» **What you will do**: Transcribe the full listing exactly, and drop every picture.

§ §

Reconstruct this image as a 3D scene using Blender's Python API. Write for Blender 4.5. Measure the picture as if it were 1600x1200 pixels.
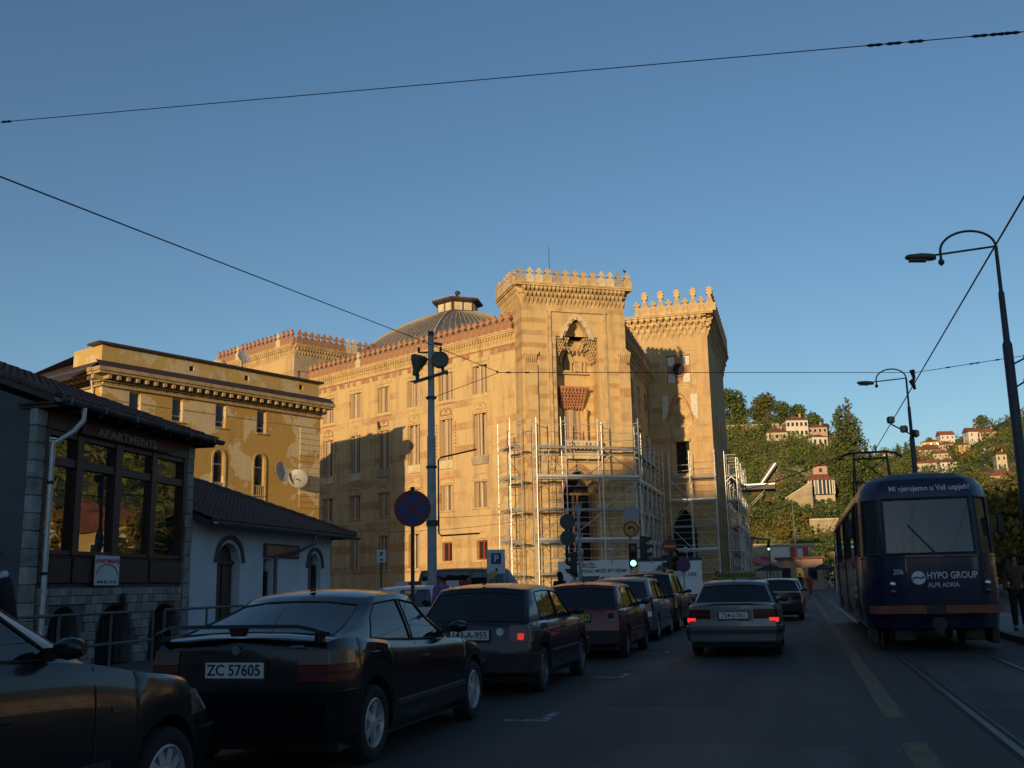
import bpy, bmesh, math, random
from mathutils import Vector, Matrix, noise as mnoise
random.seed(7)
for o in list(bpy.data.objects): bpy.data.objects.remove(o)
scene = bpy.context.scene
COL = scene.collection
rad = math.radians

# ---------------------------------------------------------------- camera
CAM_H = 1.40
cd = bpy.data.cameras.new('camera'); cam = bpy.data.objects.new('camera', cd); COL.objects.link(cam)
cd.sensor_width = 36.0; cd.lens = 36.0; cd.clip_start = 0.1; cd.clip_end = 6000
cam.matrix_world = (Matrix.Translation((0, 0, CAM_H)) @ Matrix.Rotation(0.265644, 4, 'Z')
                    @ Matrix.Rotation(math.pi/2 + 0.192814, 4, 'X') @ Matrix.Rotation(-0.021, 4, 'Z'))
scene.camera = cam

# ---------------------------------------------------------------- sky, sun, exposure
SUN_AZ = 186.0      # clockwise from +Y: low evening sun behind the camera, a little to the left
SUN_EL = 6.5
world = bpy.data.worlds.new('World'); scene.world = world; world.use_nodes = True
wn = world.node_tree.nodes; wl = world.node_tree.links
for n in list(wn): wn.remove(n)
wo = wn.new('ShaderNodeOutputWorld'); wb = wn.new('ShaderNodeBackground'); ws = wn.new('ShaderNodeTexSky')
ws.sky_type = 'NISHITA'; ws.sun_disc = False
ws.sun_elevation = rad(SUN_EL); ws.sun_rotation = rad(SUN_AZ)
ws.altitude = 520; ws.air_density = 1.0; ws.dust_density = 0.3; ws.ozone_density = 2.6
wb.inputs['Strength'].default_value = 0.15
wl.new(ws.outputs[0], wb.inputs[0]); wl.new(wb.outputs[0], wo.inputs[0])
sd = bpy.data.lights.new('sun', 'SUN'); sun = bpy.data.objects.new('sun', sd); COL.objects.link(sun)
sd.energy = 4.3; sd.angle = rad(0.6); sd.color = (1.0, 0.70, 0.36)
_a, _e = rad(SUN_AZ), rad(SUN_EL)
to_sun = Vector((math.sin(_a)*math.cos(_e), math.cos(_a)*math.cos(_e), math.sin(_e)))
sun.rotation_euler = to_sun.to_track_quat('Z', 'Y').to_euler()
sun.location = to_sun*200
scene.view_settings.view_transform = 'Standard'; scene.view_settings.look = 'None'
scene.view_settings.gamma = 1.0; scene.view_settings.exposure = 0.0
scene.view_settings.use_curve_mapping = False
scene.render.resolution_x = 1024; scene.render.resolution_y = 768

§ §

» **Full solution**:
Reconstruct this image as a 3D scene using Blender's Python API. Write for Blender 4.5. Measure the picture as if it were 1600x1200 pixels.
import bpy, bmesh, math, random
from mathutils import Vector, Matrix, noise as mnoise
random.seed(7)
for o in list(bpy.data.objects): bpy.data.objects.remove(o)
scene = bpy.context.scene
COL = scene.collection
rad = math.radians

# ---------------------------------------------------------------- camera
CAM_H = 1.40
cd = bpy.data.cameras.new('camera'); cam = bpy.data.objects.new('camera', cd); COL.objects.link(cam)
cd.sensor_width = 36.0; cd.lens = 36.0; cd.clip_start = 0.1; cd.clip_end = 6000
cam.matrix_world = (Matrix.Translation((0, 0, CAM_H)) @ Matrix.Rotation(0.265644, 4, 'Z')
                    @ Matrix.Rotation(math.pi/2 + 0.192814, 4, 'X') @ Matrix.Rotation(-0.021, 4, 'Z'))
scene.camera = cam

# ---------------------------------------------------------------- sky, sun, exposure
SUN_AZ = 186.0      # clockwise from +Y: low evening sun behind the camera, a little to the left
SUN_EL = 6.5
world = bpy.data.worlds.new('World'); scene.world = world; world.use_nodes = True
wn = world.node_tree.nodes; wl = world.node_tree.links
for n in list(wn): wn.remove(n)
wo = wn.new('ShaderNodeOutputWorld'); wb = wn.new('ShaderNodeBackground'); ws = wn.new('ShaderNodeTexSky')
ws.sky_type = 'NISHITA'; ws.sun_disc = False
ws.sun_elevation = rad(SUN_EL); ws.sun_rotation = rad(SUN_AZ)
ws.altitude = 520; ws.air_density = 1.0; ws.dust_density = 0.3; ws.ozone_density = 2.6
wb.inputs['Strength'].default_value = 0.15
wl.new(ws.outputs[0], wb.inputs[0]); wl.new(wb.outputs[0], wo.inputs[0])
sd = bpy.data.lights.new('sun', 'SUN'); sun = bpy.data.objects.new('sun', sd); COL.objects.link(sun)
sd.energy = 4.3; sd.angle = rad(0.6); sd.color = (1.0, 0.70, 0.36)
_a, _e = rad(SUN_AZ), rad(SUN_EL)
to_sun = Vector((math.sin(_a)*math.cos(_e), math.cos(_a)*math.cos(_e), math.sin(_e)))
sun.rotation_euler = to_sun.to_track_quat('Z', 'Y').to_euler()
sun.location = to_sun*200
scene.view_settings.view_transform = 'Standard'; scene.view_settings.look = 'None'
scene.view_settings.gamma = 1.0; scene.view_settings.exposure = 0.0
scene.view_settings.use_curve_mapping = False
scene.render.resolution_x = 1024; scene.render.resolution_y = 768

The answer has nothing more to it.